Courtesy Cannes Film Festival

Mind games: Lucrecia Martel's Headless Woman

Charlie Kaufman's Synecdoche, New York

Martel’s movie — one of the strongest of a very strong festival — opens on a windy stretch of road, where Veronica runs over something with her car, bangs her head on the steering wheel, then drives on a bit farther before pulling over and staggering out into the first drops of a massive rainstorm. From there on, The Headless Woman exists in a concussive state, showing us the world through its protagonist’s highly unreliable eyes as she returns to her everyday routine, not quite sure of where she is or what she’s doing there, and beset by the nagging sensation that what she hit on the road may not have been canine after all. Like Martel’s first two features, La Ciénaga and The Holy Girl, this one is another merciless portrait of self-satisfied stagnation among the privileged elite; the movie’s running joke (admittedly a mordant one) is that Veronica’s family and friends keep assuring her that everything is perfectly fine, even as it becomes obvious that it most certainly is not.

Shooting for the first time in wide screen, Martel effects a sense of spatial and temporal dislocation that is close to the phantasmagoric subconsciousness of a David Lynch or Luis Buñuel. As she films her saucer-eyed, peroxide-blond leading lady (Maria Onetto) from a distance, in and out of focus, reflected in glass, we too begin to feel that we aren’t quite ourselves, that we are sharing in Veronica’s dark, private, waking dream. Most critics, though, were too busy complaining about being confused by the film to realize that this was exactly the point.

Another head-trip movie, greeted with only slightly less venom, was Being John Malkovich and Adaptation screenwriter Charlie Kaufman’s directorial debut, Synecdoche, New York, which stars the redoubtable Philip Seymour Hoffman as a theater director staging a magnum autobiographical opus — a literal Living Theater — inside a cavernous warehouse space. When I interviewed Kaufman a few years ago, around the time of the Oscar-winning Eternal Sunshine of the Spotless Mind, he told me with palpable gravity that he feared he had run dry as a writer, and this deeply personal movie about the fear of death — creatively and physically. Kaufman lacks the peppy visual direction and snappy pacing of a Spike Jonze or Michel Gondry, but I nevertheless enjoyed Synecdoche, New York for its uniquely jaundiced view of the attempt to bring meaning to one’s life through art, and I’d wager that the film will look even better a few months from now, seen apart from the hothouse atmosphere of the world’s most prestigious (but also impatient) film festival.
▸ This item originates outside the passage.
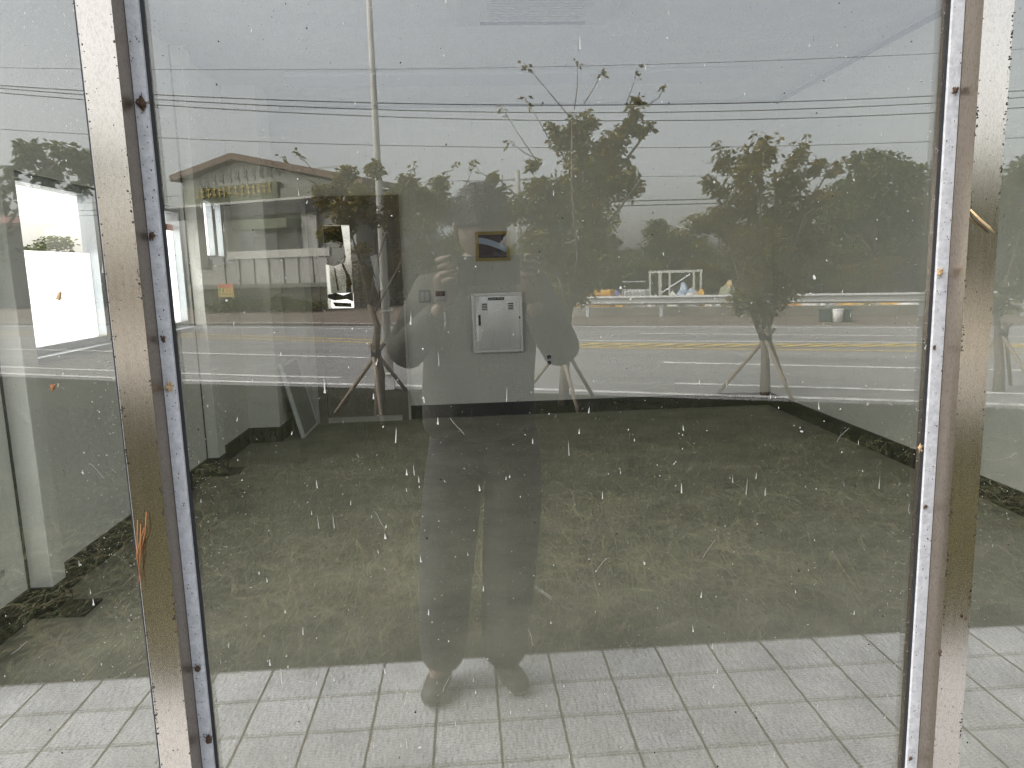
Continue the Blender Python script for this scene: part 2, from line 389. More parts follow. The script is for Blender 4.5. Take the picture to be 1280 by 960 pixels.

This is Cannes, after all, where dismissing movies out of hand and storming out of screenings before the end are points of professional pride for some festival vets — as if they had somewhere better to be. In the case of Steven Soderbergh’s Che, which lost a not-insignificant portion of its press-screening audience during intermission, that somewhere may have been the nearest bar with a satellite TV, given that the festival was so thoughtless as to schedule the film opposite the European Champions League soccer final between Chelsea and Manchester United. Quel scandale! Even those who saw the filmthrough to the end were hardly unanimous in their assessment. “No doubt it will be back to the drawing board for Che,” opined Variety, touching off a spirited, festival-long debate over whether Che was chef-d’oeuvre or folie de grandeur.